Of course, that number includes more than just the NHL’s direct output and factors in things like fan travel, arena emissions and other hockey game-adjacent activities.

If all this sounds a little like ganging up on a beloved Canadian past-time or party-pooping the playoffs during a rare moment of celebration  — it’s not. The NHL knows it emits and the league’s actually been working hard to address the environmental impact.

In 2010 the NHL launched its NHL Green initiative, promoting sustainable business practices in the league and enhancing awareness of the effects pro-sport has on the environment. The sustainability report mentioned earlier was the first released by a North American professional league and in 2019, the NHL purchased 1,729 carbon offsets in an effort to counter-balance post-season air travel.

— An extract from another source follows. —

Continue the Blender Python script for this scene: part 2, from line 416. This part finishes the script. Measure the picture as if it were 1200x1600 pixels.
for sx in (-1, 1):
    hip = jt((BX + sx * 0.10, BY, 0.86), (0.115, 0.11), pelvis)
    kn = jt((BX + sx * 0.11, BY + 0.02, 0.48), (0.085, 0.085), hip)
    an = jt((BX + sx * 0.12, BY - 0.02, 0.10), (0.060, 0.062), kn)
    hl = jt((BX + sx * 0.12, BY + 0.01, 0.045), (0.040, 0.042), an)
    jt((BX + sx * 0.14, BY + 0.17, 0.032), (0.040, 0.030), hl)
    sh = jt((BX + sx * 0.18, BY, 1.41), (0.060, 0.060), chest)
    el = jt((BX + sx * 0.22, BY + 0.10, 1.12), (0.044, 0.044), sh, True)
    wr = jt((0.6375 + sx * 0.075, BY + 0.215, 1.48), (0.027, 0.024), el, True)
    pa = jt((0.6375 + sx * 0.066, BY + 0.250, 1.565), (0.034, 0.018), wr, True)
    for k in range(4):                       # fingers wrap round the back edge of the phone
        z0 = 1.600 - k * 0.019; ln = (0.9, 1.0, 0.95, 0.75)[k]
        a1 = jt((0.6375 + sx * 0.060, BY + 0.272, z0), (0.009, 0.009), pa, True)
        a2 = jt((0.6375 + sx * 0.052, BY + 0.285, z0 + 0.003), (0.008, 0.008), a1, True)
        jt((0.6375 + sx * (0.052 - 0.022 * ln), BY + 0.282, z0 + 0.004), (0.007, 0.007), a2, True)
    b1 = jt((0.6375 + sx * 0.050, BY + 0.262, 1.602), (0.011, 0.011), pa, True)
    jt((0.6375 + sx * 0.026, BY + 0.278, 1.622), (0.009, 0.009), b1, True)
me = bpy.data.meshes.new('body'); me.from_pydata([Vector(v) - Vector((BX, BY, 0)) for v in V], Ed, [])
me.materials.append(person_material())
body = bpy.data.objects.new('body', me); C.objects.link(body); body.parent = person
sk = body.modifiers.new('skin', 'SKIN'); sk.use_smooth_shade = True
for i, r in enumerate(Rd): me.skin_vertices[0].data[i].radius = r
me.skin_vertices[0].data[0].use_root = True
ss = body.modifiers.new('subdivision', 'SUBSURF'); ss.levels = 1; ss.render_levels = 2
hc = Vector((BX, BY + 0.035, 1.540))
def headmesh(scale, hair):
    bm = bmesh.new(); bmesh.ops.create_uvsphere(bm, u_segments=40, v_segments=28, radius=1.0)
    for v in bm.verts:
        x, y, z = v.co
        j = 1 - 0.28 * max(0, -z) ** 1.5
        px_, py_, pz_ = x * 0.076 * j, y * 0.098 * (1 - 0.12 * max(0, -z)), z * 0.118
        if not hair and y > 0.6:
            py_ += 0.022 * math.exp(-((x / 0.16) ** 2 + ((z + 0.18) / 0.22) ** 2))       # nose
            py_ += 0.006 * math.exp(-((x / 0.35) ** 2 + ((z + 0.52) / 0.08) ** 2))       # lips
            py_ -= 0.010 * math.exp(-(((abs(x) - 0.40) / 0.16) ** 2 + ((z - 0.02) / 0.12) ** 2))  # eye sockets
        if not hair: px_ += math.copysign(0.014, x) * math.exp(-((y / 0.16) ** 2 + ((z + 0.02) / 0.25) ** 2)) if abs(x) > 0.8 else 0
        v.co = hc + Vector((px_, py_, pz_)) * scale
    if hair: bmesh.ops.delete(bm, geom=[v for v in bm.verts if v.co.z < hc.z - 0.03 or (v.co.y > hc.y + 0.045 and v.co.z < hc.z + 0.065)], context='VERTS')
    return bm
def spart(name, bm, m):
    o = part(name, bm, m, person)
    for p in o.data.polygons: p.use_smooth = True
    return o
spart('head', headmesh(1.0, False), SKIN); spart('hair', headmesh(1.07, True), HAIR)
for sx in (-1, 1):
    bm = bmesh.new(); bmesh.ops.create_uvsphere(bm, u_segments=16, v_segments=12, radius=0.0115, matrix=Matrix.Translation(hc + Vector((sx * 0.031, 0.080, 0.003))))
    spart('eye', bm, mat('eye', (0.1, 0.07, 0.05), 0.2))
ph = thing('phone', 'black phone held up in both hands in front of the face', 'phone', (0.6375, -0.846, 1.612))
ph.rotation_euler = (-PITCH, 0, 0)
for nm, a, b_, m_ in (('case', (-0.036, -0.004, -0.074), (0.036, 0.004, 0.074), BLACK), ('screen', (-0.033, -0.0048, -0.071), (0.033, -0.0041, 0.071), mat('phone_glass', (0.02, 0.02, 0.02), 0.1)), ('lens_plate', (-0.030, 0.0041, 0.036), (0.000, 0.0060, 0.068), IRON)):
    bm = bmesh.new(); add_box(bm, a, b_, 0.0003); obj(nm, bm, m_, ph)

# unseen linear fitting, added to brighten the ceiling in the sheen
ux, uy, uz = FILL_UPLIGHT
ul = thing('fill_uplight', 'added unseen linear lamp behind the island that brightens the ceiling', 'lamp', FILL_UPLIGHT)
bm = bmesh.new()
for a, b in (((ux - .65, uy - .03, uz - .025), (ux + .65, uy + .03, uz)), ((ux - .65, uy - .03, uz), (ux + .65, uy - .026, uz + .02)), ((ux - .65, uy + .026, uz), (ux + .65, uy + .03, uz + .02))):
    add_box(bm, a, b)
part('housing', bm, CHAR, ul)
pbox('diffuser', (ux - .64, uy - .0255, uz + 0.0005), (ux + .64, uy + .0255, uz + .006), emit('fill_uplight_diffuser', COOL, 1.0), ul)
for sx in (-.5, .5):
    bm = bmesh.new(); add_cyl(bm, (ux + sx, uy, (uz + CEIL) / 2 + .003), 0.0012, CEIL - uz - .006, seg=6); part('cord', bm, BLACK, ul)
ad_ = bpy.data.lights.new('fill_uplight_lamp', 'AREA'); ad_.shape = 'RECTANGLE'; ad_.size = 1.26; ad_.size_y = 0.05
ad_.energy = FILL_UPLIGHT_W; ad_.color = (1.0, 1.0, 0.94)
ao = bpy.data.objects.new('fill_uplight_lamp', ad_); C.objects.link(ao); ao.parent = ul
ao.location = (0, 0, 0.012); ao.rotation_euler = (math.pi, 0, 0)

Here in Edmonton, Rogers Place was the first Canadian arena to meet LEED — Leadership in Energy and Environmental Design — certification levels.

In 2022, the NBA altered the way it schedules games, with some back-to-back match-ups for teams on road trips, so that it could reduce total league travel by a total of about 50,000 miles, or nearly 80,500 kilometres. So, instead of the Toronto Raptors flying to Miami early in the season and then going back later in the year, they would arrive in South Florida and play the Heat twice before leaving town.

That’s led to the NHL being a leader among sports leagues, with lower emissions than NFL and NBA. Even a long-haul series like the 2024’s Stanley Cup pales in comparison to the glut of CO2 regurgitated into the atmosphere from international organizations like FIFA and the World Cup.

Balancing Act

So, what’s this all mean? Should we stop watching? Cancel hockey altogether? Am I just some negative tree-hugger looking to introduce a little climate anxiety into this special moment in Oilers history? No. Of course not. I’m just as happy to see our city triumph as the next person. But as the NHL’s own efforts point out, there’s nothing that says you can’t be both a fan of the game and care about lessening its impact. In fact, doing so now couldn’t be more vital.

Right now, youth enrolment in minor hockey is falling fast. In the past decade-and-a-half, there’s been a 22 per cent drop in the number of kids participating in the sport, according to Hockey Canada. Part of that is due to the cost-heavy nature of hockey compared to, say, basketball or soccer. But part of it can be linked to climate change, too.

Warming temperatures have led to shorter winters. Less reliable ice has threatened the viability of many of Canada’s 5,000 outdoor skating rinks now and into the future. That has the potential to kibosh outdoor games of shinny that have for generations led Canadian kids to a lifelong love affair with the sport. Indoors, things aren’t much better with our hockey-obsessed culture boasting just 2,860 indoor rinks nationwide, according to the International Ice Hockey Federation, meaning there isn’t enough space to offset ice-rental cost increases or keep up with our growing population.

So, if we want to maintain an interest in hockey among our country’s youth, and cement the sport’s label as a cultural identifier for Canada, then having a Canadian team to cheer for in the playoffs helps, but having an honest conversation about the sport’s emissions, and what we can do to fix them, is better.